At the time of its demise, Celsius had $4.3 billion in assets, with losses estimated at $5.5 billion. Just a month before Celsius filed for bankruptcy, Mashinsky withdrew more than $10 million in cryptocurrency. Several other company executives — including former strategy chief Daniel Leon and technology chief Nuke Goldstein — were also found to have taken similar actions.

Before customer funds were frozen, Maskinsky’s Celsius was one of the most prominent players in the crypto market, with over $8 billion in customer loans and nearly $12 billion in assets under management. The company had more than 1.7 million customers, each of whom was offered a return of up to 17% on their crypto deposits.

Stephen Ehrlich

Stephen Ehrlich is the founder and CEO of cryptocurrency brokerage Voyager Digital. Days after Celsius’ bankruptcy, Voyager announced that it would stop all customer withdrawals and trading. It filed for Chapter 11 bankruptcy four days later. It soon became clear that one of the reasons for Voyager’s collapse was a whopping $670 million loan to 3AC.

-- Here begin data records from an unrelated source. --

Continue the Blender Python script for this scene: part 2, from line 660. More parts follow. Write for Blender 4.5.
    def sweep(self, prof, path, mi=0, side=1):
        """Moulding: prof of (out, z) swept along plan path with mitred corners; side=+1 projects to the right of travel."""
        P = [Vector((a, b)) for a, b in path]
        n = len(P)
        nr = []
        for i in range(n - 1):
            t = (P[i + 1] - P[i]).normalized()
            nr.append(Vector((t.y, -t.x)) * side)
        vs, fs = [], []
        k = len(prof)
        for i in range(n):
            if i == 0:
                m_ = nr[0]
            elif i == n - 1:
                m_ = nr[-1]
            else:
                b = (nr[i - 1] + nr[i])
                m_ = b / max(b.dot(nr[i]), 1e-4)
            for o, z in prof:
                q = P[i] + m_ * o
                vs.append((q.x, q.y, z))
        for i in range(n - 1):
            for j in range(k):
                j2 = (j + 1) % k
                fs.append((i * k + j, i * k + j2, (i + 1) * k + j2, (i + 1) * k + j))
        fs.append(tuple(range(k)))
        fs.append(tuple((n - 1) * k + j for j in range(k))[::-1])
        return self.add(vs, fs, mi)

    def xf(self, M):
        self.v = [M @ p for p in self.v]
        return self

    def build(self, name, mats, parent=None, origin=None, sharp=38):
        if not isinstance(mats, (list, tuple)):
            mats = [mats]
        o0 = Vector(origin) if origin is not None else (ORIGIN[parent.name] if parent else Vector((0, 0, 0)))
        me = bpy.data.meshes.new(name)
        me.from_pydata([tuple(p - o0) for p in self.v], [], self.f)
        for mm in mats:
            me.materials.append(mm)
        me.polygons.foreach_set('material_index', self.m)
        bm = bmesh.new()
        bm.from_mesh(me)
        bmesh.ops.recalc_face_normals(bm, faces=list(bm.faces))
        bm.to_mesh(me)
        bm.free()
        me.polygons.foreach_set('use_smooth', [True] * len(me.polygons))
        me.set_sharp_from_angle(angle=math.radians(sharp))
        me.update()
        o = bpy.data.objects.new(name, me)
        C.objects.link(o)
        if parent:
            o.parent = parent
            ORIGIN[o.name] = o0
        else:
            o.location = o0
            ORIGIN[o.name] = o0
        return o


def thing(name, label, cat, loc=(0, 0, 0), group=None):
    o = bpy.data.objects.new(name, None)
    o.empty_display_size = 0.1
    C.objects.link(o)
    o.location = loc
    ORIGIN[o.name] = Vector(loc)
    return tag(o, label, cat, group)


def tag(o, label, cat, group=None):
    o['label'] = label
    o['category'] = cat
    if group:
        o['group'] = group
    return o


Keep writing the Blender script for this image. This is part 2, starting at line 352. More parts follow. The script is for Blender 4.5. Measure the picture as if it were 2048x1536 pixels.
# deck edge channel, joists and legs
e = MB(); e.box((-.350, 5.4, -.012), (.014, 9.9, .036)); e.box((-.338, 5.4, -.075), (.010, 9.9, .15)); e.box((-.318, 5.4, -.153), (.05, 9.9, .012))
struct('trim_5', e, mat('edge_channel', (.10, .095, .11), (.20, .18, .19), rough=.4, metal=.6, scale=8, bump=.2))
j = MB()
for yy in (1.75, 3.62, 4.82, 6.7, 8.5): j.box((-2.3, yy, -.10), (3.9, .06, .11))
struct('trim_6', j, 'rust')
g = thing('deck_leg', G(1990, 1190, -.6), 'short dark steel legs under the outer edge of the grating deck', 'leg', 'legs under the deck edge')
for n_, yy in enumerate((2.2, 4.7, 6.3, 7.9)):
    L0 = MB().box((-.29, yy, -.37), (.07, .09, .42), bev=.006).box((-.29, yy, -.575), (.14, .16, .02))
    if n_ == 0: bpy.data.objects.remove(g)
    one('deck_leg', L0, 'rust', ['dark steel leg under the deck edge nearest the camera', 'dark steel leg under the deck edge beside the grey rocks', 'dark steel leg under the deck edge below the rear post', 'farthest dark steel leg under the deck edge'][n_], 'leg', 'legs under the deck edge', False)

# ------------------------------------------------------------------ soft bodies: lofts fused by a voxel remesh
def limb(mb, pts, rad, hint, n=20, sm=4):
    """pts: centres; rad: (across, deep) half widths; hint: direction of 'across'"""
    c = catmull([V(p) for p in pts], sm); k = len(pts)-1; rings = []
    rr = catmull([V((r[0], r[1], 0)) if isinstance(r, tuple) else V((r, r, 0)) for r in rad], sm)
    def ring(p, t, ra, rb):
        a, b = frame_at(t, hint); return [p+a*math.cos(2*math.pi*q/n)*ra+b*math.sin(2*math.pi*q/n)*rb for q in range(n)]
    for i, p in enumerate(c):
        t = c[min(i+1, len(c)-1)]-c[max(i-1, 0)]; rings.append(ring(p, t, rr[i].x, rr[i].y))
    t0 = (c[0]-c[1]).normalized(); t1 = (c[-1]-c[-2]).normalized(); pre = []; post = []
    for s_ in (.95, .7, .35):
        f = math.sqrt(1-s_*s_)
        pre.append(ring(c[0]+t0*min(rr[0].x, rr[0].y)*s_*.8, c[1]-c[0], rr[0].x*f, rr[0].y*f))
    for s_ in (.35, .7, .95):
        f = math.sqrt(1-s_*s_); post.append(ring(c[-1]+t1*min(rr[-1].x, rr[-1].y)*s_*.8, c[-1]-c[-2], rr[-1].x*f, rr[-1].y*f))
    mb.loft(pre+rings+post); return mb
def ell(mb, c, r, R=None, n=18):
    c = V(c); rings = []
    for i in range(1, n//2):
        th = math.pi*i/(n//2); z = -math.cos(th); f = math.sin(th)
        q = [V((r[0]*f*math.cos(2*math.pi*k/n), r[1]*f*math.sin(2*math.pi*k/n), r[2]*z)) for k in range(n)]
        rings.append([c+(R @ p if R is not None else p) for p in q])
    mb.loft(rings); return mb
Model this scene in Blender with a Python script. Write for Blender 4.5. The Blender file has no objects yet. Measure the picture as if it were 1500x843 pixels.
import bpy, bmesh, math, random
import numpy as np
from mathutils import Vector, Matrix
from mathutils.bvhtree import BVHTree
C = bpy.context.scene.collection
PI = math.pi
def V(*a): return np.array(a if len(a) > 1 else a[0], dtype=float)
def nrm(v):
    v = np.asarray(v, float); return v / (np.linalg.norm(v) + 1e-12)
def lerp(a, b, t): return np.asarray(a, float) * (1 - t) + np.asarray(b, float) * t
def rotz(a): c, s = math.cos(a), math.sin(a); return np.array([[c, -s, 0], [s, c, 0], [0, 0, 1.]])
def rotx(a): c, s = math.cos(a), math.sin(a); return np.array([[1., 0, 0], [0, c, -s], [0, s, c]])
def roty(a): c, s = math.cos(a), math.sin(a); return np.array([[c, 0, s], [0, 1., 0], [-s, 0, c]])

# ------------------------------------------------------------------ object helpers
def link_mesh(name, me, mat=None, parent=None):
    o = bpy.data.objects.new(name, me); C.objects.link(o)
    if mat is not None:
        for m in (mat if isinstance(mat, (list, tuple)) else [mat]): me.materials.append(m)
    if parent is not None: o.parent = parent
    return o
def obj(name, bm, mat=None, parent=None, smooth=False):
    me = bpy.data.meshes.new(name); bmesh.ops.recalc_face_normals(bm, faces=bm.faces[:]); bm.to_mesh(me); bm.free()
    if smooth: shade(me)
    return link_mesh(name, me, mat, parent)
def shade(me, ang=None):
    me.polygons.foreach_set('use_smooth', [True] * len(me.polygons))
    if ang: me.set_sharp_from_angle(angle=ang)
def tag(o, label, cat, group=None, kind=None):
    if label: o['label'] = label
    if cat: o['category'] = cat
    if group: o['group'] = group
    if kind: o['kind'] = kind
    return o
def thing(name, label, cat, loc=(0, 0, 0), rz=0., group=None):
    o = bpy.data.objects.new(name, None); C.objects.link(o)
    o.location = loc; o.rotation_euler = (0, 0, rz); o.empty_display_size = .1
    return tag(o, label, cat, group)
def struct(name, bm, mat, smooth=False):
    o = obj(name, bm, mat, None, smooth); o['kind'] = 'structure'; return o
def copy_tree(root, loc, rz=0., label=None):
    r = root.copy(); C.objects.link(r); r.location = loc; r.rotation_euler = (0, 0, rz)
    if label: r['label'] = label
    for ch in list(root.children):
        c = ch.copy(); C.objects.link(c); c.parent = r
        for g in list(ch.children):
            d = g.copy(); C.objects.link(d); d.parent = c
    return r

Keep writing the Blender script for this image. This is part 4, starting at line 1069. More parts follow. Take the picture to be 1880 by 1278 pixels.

To make matters worse, all of the company’s loans were included in an investor call just weeks before the company’s collapse, with documents showing that the loans had been covered in small increments. Other red flags worth noting include an allegation from the US Federal Deposit Insurance Corporation that Voyager falsely claimed the agency was insuring it. At its peak, Voyager had a whopping $5.8 billion in deposits in its treasury. More recently, Binance has expressed its intention to buy out the troubled company.

The past year has been a rocky one for the industry. As the new year approaches, can the market bounce back even stronger and forge a brighter future for all its participants? Time will tell.